- _SOURCE EXCERPT_:
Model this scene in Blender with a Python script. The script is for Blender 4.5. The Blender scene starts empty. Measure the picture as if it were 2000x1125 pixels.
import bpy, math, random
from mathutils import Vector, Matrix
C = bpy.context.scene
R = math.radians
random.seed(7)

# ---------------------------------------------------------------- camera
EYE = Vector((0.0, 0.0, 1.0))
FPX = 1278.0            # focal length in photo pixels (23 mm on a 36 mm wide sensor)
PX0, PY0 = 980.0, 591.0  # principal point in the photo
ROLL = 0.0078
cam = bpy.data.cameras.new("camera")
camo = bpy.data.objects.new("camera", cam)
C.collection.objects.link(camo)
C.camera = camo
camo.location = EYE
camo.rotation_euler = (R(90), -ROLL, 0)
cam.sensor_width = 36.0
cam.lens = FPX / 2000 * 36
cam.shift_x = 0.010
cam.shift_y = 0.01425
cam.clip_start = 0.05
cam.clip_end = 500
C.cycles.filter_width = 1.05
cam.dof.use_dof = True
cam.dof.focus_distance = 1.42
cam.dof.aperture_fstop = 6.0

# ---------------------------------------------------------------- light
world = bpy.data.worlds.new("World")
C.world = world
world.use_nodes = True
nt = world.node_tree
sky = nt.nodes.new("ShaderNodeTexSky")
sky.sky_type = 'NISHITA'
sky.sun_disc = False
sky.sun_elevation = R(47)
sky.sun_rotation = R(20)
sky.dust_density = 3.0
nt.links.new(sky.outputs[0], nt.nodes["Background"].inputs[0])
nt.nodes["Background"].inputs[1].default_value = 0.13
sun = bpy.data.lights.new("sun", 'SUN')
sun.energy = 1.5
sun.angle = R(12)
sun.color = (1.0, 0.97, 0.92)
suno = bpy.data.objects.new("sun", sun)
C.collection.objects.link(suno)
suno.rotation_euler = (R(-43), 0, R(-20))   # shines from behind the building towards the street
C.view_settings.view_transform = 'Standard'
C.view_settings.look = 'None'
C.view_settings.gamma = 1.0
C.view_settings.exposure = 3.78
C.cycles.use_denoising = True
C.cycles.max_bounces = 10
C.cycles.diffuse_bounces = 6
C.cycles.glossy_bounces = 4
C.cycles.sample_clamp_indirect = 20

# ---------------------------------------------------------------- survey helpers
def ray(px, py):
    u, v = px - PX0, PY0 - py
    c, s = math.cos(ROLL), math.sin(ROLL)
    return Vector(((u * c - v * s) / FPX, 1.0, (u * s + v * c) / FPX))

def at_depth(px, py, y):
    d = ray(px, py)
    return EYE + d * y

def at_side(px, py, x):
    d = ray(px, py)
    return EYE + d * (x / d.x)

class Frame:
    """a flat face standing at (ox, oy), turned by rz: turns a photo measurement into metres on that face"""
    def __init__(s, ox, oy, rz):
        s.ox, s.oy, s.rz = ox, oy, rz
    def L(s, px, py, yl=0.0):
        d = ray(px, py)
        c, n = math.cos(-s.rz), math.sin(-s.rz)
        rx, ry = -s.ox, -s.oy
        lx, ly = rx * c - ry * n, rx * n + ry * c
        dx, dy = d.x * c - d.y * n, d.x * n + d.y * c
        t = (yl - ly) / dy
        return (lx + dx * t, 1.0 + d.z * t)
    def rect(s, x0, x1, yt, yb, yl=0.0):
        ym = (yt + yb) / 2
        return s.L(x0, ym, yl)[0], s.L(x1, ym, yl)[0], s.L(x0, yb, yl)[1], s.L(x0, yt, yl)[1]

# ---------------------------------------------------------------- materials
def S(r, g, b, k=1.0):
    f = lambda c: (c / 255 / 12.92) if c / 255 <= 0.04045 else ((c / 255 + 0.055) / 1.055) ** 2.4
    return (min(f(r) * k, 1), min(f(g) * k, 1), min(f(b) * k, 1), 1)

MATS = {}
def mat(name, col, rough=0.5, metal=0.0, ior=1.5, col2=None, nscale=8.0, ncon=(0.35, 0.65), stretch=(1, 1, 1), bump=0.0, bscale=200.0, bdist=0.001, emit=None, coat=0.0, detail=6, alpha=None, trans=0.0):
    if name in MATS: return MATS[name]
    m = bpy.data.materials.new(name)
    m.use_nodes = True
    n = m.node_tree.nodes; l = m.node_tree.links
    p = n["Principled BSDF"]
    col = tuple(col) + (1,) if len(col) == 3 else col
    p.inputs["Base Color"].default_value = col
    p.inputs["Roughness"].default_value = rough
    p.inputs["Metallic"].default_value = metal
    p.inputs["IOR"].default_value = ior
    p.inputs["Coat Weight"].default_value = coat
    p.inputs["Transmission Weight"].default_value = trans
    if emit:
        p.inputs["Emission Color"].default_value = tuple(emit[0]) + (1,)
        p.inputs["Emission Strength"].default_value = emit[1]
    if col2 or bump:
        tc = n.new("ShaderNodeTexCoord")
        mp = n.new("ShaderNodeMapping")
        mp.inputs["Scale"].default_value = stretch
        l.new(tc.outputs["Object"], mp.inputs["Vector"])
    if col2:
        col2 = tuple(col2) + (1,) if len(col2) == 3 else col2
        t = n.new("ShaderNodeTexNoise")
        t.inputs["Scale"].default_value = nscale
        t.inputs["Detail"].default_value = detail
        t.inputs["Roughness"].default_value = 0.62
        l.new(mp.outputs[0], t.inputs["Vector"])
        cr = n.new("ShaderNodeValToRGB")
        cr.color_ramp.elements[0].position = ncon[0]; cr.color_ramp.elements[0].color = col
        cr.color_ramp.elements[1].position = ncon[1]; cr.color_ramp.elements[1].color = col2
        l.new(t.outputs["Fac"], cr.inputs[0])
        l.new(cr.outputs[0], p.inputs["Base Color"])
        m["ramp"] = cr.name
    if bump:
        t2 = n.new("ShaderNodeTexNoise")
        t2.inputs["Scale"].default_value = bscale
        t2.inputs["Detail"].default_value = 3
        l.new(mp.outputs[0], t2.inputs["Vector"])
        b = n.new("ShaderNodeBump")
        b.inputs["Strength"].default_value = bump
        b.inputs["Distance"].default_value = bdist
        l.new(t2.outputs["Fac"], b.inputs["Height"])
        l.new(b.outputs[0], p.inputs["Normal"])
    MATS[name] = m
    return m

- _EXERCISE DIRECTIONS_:
Output the whole listing above again, word for word.

- _WORKED SOLUTION_:
Model this scene in Blender with a Python script. The script is for Blender 4.5. The Blender scene starts empty. Measure the picture as if it were 2000x1125 pixels.
import bpy, math, random
from mathutils import Vector, Matrix
C = bpy.context.scene
R = math.radians
random.seed(7)

# ---------------------------------------------------------------- camera
EYE = Vector((0.0, 0.0, 1.0))
FPX = 1278.0            # focal length in photo pixels (23 mm on a 36 mm wide sensor)
PX0, PY0 = 980.0, 591.0  # principal point in the photo
ROLL = 0.0078
cam = bpy.data.cameras.new("camera")
camo = bpy.data.objects.new("camera", cam)
C.collection.objects.link(camo)
C.camera = camo
camo.location = EYE
camo.rotation_euler = (R(90), -ROLL, 0)
cam.sensor_width = 36.0
cam.lens = FPX / 2000 * 36
cam.shift_x = 0.010
cam.shift_y = 0.01425
cam.clip_start = 0.05
cam.clip_end = 500
C.cycles.filter_width = 1.05
cam.dof.use_dof = True
cam.dof.focus_distance = 1.42
cam.dof.aperture_fstop = 6.0

# ---------------------------------------------------------------- light
world = bpy.data.worlds.new("World")
C.world = world
world.use_nodes = True
nt = world.node_tree
sky = nt.nodes.new("ShaderNodeTexSky")
sky.sky_type = 'NISHITA'
sky.sun_disc = False
sky.sun_elevation = R(47)
sky.sun_rotation = R(20)
sky.dust_density = 3.0
nt.links.new(sky.outputs[0], nt.nodes["Background"].inputs[0])
nt.nodes["Background"].inputs[1].default_value = 0.13
sun = bpy.data.lights.new("sun", 'SUN')
sun.energy = 1.5
sun.angle = R(12)
sun.color = (1.0, 0.97, 0.92)
suno = bpy.data.objects.new("sun", sun)
C.collection.objects.link(suno)
suno.rotation_euler = (R(-43), 0, R(-20))   # shines from behind the building towards the street
C.view_settings.view_transform = 'Standard'
C.view_settings.look = 'None'
C.view_settings.gamma = 1.0
C.view_settings.exposure = 3.78
C.cycles.use_denoising = True
C.cycles.max_bounces = 10
C.cycles.diffuse_bounces = 6
C.cycles.glossy_bounces = 4
C.cycles.sample_clamp_indirect = 20

# ---------------------------------------------------------------- survey helpers
def ray(px, py):
    u, v = px - PX0, PY0 - py
    c, s = math.cos(ROLL), math.sin(ROLL)
    return Vector(((u * c - v * s) / FPX, 1.0, (u * s + v * c) / FPX))

def at_depth(px, py, y):
    d = ray(px, py)
    return EYE + d * y

def at_side(px, py, x):
    d = ray(px, py)
    return EYE + d * (x / d.x)

class Frame:
    """a flat face standing at (ox, oy), turned by rz: turns a photo measurement into metres on that face"""
    def __init__(s, ox, oy, rz):
        s.ox, s.oy, s.rz = ox, oy, rz
    def L(s, px, py, yl=0.0):
        d = ray(px, py)
        c, n = math.cos(-s.rz), math.sin(-s.rz)
        rx, ry = -s.ox, -s.oy
        lx, ly = rx * c - ry * n, rx * n + ry * c
        dx, dy = d.x * c - d.y * n, d.x * n + d.y * c
        t = (yl - ly) / dy
        return (lx + dx * t, 1.0 + d.z * t)
    def rect(s, x0, x1, yt, yb, yl=0.0):
        ym = (yt + yb) / 2
        return s.L(x0, ym, yl)[0], s.L(x1, ym, yl)[0], s.L(x0, yb, yl)[1], s.L(x0, yt, yl)[1]

# ---------------------------------------------------------------- materials
def S(r, g, b, k=1.0):
    f = lambda c: (c / 255 / 12.92) if c / 255 <= 0.04045 else ((c / 255 + 0.055) / 1.055) ** 2.4
    return (min(f(r) * k, 1), min(f(g) * k, 1), min(f(b) * k, 1), 1)

MATS = {}
def mat(name, col, rough=0.5, metal=0.0, ior=1.5, col2=None, nscale=8.0, ncon=(0.35, 0.65), stretch=(1, 1, 1), bump=0.0, bscale=200.0, bdist=0.001, emit=None, coat=0.0, detail=6, alpha=None, trans=0.0):
    if name in MATS: return MATS[name]
    m = bpy.data.materials.new(name)
    m.use_nodes = True
    n = m.node_tree.nodes; l = m.node_tree.links
    p = n["Principled BSDF"]
    col = tuple(col) + (1,) if len(col) == 3 else col
    p.inputs["Base Color"].default_value = col
    p.inputs["Roughness"].default_value = rough
    p.inputs["Metallic"].default_value = metal
    p.inputs["IOR"].default_value = ior
    p.inputs["Coat Weight"].default_value = coat
    p.inputs["Transmission Weight"].default_value = trans
    if emit:
        p.inputs["Emission Color"].default_value = tuple(emit[0]) + (1,)
        p.inputs["Emission Strength"].default_value = emit[1]
    if col2 or bump:
        tc = n.new("ShaderNodeTexCoord")
        mp = n.new("ShaderNodeMapping")
        mp.inputs["Scale"].default_value = stretch
        l.new(tc.outputs["Object"], mp.inputs["Vector"])
    if col2:
        col2 = tuple(col2) + (1,) if len(col2) == 3 else col2
        t = n.new("ShaderNodeTexNoise")
        t.inputs["Scale"].default_value = nscale
        t.inputs["Detail"].default_value = detail
        t.inputs["Roughness"].default_value = 0.62
        l.new(mp.outputs[0], t.inputs["Vector"])
        cr = n.new("ShaderNodeValToRGB")
        cr.color_ramp.elements[0].position = ncon[0]; cr.color_ramp.elements[0].color = col
        cr.color_ramp.elements[1].position = ncon[1]; cr.color_ramp.elements[1].color = col2
        l.new(t.outputs["Fac"], cr.inputs[0])
        l.new(cr.outputs[0], p.inputs["Base Color"])
        m["ramp"] = cr.name
    if bump:
        t2 = n.new("ShaderNodeTexNoise")
        t2.inputs["Scale"].default_value = bscale
        t2.inputs["Detail"].default_value = 3
        l.new(mp.outputs[0], t2.inputs["Vector"])
        b = n.new("ShaderNodeBump")
        b.inputs["Strength"].default_value = bump
        b.inputs["Distance"].default_value = bdist
        l.new(t2.outputs["Fac"], b.inputs["Height"])
        l.new(b.outputs[0], p.inputs["Normal"])
    MATS[name] = m
    return m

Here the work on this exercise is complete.